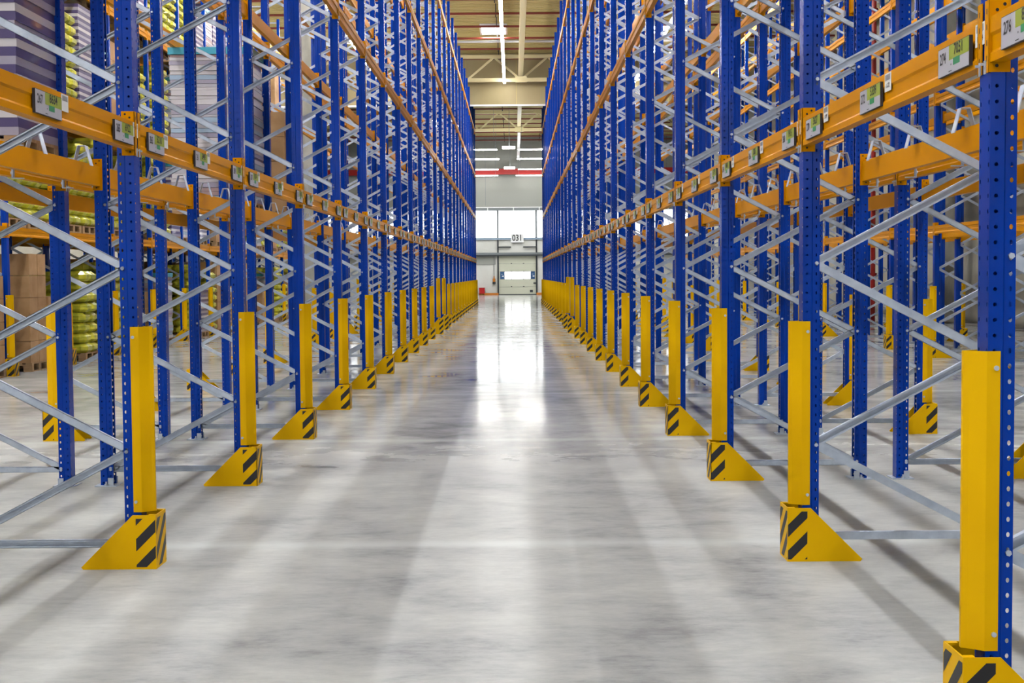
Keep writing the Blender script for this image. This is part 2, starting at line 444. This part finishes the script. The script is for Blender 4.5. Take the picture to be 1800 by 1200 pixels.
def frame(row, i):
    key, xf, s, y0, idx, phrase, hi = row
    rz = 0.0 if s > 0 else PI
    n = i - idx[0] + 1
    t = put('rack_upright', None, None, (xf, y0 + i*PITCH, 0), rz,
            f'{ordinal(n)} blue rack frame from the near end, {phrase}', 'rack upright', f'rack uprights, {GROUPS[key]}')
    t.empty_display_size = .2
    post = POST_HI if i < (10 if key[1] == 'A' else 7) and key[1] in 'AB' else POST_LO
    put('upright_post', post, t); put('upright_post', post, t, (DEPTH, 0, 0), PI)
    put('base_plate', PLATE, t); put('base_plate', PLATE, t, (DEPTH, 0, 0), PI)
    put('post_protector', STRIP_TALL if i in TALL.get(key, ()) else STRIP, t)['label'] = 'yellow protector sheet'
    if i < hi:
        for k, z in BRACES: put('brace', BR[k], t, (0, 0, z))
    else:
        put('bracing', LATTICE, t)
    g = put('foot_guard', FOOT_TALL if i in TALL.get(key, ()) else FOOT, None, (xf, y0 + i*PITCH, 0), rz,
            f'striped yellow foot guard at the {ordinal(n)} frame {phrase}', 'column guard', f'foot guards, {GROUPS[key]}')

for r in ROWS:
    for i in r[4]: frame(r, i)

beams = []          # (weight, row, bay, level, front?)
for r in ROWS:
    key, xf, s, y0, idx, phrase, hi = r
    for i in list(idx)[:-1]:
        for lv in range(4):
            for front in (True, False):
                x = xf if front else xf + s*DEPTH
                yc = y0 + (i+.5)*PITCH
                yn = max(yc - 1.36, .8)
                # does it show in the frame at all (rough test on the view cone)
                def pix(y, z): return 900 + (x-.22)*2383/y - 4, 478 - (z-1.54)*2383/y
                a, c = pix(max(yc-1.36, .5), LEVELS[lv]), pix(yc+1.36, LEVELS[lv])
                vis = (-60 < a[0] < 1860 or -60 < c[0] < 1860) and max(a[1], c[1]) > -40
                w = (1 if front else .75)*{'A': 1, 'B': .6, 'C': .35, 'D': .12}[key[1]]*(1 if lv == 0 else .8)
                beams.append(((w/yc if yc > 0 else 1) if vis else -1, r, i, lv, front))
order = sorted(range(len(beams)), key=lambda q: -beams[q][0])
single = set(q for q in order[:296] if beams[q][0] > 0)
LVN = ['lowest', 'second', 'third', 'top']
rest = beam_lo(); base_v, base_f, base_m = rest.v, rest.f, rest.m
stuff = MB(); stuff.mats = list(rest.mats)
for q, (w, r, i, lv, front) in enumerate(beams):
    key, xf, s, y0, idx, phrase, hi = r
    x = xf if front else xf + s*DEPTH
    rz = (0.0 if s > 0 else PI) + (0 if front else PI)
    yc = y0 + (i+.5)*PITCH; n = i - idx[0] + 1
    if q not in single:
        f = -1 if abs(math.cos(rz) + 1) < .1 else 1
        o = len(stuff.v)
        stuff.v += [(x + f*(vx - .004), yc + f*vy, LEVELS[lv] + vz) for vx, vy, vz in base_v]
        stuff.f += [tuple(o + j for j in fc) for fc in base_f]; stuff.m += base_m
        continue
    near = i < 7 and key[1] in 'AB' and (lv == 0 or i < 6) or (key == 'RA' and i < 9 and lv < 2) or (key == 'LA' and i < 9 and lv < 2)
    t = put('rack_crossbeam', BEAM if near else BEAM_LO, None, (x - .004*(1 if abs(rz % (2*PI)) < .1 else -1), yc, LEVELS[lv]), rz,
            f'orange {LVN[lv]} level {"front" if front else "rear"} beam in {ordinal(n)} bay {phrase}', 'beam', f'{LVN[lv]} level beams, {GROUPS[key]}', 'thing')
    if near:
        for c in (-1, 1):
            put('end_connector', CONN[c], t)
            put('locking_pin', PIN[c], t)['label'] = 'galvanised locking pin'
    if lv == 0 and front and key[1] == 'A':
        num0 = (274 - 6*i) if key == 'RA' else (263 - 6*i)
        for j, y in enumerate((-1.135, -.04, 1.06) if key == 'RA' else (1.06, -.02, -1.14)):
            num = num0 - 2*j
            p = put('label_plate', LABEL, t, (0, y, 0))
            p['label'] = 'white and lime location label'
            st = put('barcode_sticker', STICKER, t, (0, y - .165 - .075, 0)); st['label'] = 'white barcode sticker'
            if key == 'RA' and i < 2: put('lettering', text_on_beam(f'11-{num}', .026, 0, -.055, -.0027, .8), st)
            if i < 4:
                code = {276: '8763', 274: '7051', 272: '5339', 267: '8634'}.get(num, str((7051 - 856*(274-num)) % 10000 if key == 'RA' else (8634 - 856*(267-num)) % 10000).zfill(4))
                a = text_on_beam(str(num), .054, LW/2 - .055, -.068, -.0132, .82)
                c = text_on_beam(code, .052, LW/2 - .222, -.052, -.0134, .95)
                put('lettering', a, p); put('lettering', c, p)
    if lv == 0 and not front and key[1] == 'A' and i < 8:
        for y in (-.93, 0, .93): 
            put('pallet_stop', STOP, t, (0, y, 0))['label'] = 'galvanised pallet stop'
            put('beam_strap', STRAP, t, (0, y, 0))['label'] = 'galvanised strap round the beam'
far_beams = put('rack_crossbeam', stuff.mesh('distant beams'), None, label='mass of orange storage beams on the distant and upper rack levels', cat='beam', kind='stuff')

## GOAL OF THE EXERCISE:
Except for the pictures, reproduce every line exactly.

## RESPONSE TO THE EXERCISE:
Keep writing the Blender script for this image. This is part 2, starting at line 444. This part finishes the script. The script is for Blender 4.5. Take the picture to be 1800 by 1200 pixels.
def frame(row, i):
    key, xf, s, y0, idx, phrase, hi = row
    rz = 0.0 if s > 0 else PI
    n = i - idx[0] + 1
    t = put('rack_upright', None, None, (xf, y0 + i*PITCH, 0), rz,
            f'{ordinal(n)} blue rack frame from the near end, {phrase}', 'rack upright', f'rack uprights, {GROUPS[key]}')
    t.empty_display_size = .2
    post = POST_HI if i < (10 if key[1] == 'A' else 7) and key[1] in 'AB' else POST_LO
    put('upright_post', post, t); put('upright_post', post, t, (DEPTH, 0, 0), PI)
    put('base_plate', PLATE, t); put('base_plate', PLATE, t, (DEPTH, 0, 0), PI)
    put('post_protector', STRIP_TALL if i in TALL.get(key, ()) else STRIP, t)['label'] = 'yellow protector sheet'
    if i < hi:
        for k, z in BRACES: put('brace', BR[k], t, (0, 0, z))
    else:
        put('bracing', LATTICE, t)
    g = put('foot_guard', FOOT_TALL if i in TALL.get(key, ()) else FOOT, None, (xf, y0 + i*PITCH, 0), rz,
            f'striped yellow foot guard at the {ordinal(n)} frame {phrase}', 'column guard', f'foot guards, {GROUPS[key]}')

for r in ROWS:
    for i in r[4]: frame(r, i)

beams = []          # (weight, row, bay, level, front?)
for r in ROWS:
    key, xf, s, y0, idx, phrase, hi = r
    for i in list(idx)[:-1]:
        for lv in range(4):
            for front in (True, False):
                x = xf if front else xf + s*DEPTH
                yc = y0 + (i+.5)*PITCH
                yn = max(yc - 1.36, .8)
                # does it show in the frame at all (rough test on the view cone)
                def pix(y, z): return 900 + (x-.22)*2383/y - 4, 478 - (z-1.54)*2383/y
                a, c = pix(max(yc-1.36, .5), LEVELS[lv]), pix(yc+1.36, LEVELS[lv])
                vis = (-60 < a[0] < 1860 or -60 < c[0] < 1860) and max(a[1], c[1]) > -40
                w = (1 if front else .75)*{'A': 1, 'B': .6, 'C': .35, 'D': .12}[key[1]]*(1 if lv == 0 else .8)
                beams.append(((w/yc if yc > 0 else 1) if vis else -1, r, i, lv, front))
order = sorted(range(len(beams)), key=lambda q: -beams[q][0])
single = set(q for q in order[:296] if beams[q][0] > 0)
LVN = ['lowest', 'second', 'third', 'top']
rest = beam_lo(); base_v, base_f, base_m = rest.v, rest.f, rest.m
stuff = MB(); stuff.mats = list(rest.mats)
for q, (w, r, i, lv, front) in enumerate(beams):
    key, xf, s, y0, idx, phrase, hi = r
    x = xf if front else xf + s*DEPTH
    rz = (0.0 if s > 0 else PI) + (0 if front else PI)
    yc = y0 + (i+.5)*PITCH; n = i - idx[0] + 1
    if q not in single:
        f = -1 if abs(math.cos(rz) + 1) < .1 else 1
        o = len(stuff.v)
        stuff.v += [(x + f*(vx - .004), yc + f*vy, LEVELS[lv] + vz) for vx, vy, vz in base_v]
        stuff.f += [tuple(o + j for j in fc) for fc in base_f]; stuff.m += base_m
        continue
    near = i < 7 and key[1] in 'AB' and (lv == 0 or i < 6) or (key == 'RA' and i < 9 and lv < 2) or (key == 'LA' and i < 9 and lv < 2)
    t = put('rack_crossbeam', BEAM if near else BEAM_LO, None, (x - .004*(1 if abs(rz % (2*PI)) < .1 else -1), yc, LEVELS[lv]), rz,
            f'orange {LVN[lv]} level {"front" if front else "rear"} beam in {ordinal(n)} bay {phrase}', 'beam', f'{LVN[lv]} level beams, {GROUPS[key]}', 'thing')
    if near:
        for c in (-1, 1):
            put('end_connector', CONN[c], t)
            put('locking_pin', PIN[c], t)['label'] = 'galvanised locking pin'
    if lv == 0 and front and key[1] == 'A':
        num0 = (274 - 6*i) if key == 'RA' else (263 - 6*i)
        for j, y in enumerate((-1.135, -.04, 1.06) if key == 'RA' else (1.06, -.02, -1.14)):
            num = num0 - 2*j
            p = put('label_plate', LABEL, t, (0, y, 0))
            p['label'] = 'white and lime location label'
            st = put('barcode_sticker', STICKER, t, (0, y - .165 - .075, 0)); st['label'] = 'white barcode sticker'
            if key == 'RA' and i < 2: put('lettering', text_on_beam(f'11-{num}', .026, 0, -.055, -.0027, .8), st)
            if i < 4:
                code = {276: '8763', 274: '7051', 272: '5339', 267: '8634'}.get(num, str((7051 - 856*(274-num)) % 10000 if key == 'RA' else (8634 - 856*(267-num)) % 10000).zfill(4))
                a = text_on_beam(str(num), .054, LW/2 - .055, -.068, -.0132, .82)
                c = text_on_beam(code, .052, LW/2 - .222, -.052, -.0134, .95)
                put('lettering', a, p); put('lettering', c, p)
    if lv == 0 and not front and key[1] == 'A' and i < 8:
        for y in (-.93, 0, .93): 
            put('pallet_stop', STOP, t, (0, y, 0))['label'] = 'galvanised pallet stop'
            put('beam_strap', STRAP, t, (0, y, 0))['label'] = 'galvanised strap round the beam'
far_beams = put('rack_crossbeam', stuff.mesh('distant beams'), None, label='mass of orange storage beams on the distant and upper rack levels', cat='beam', kind='stuff')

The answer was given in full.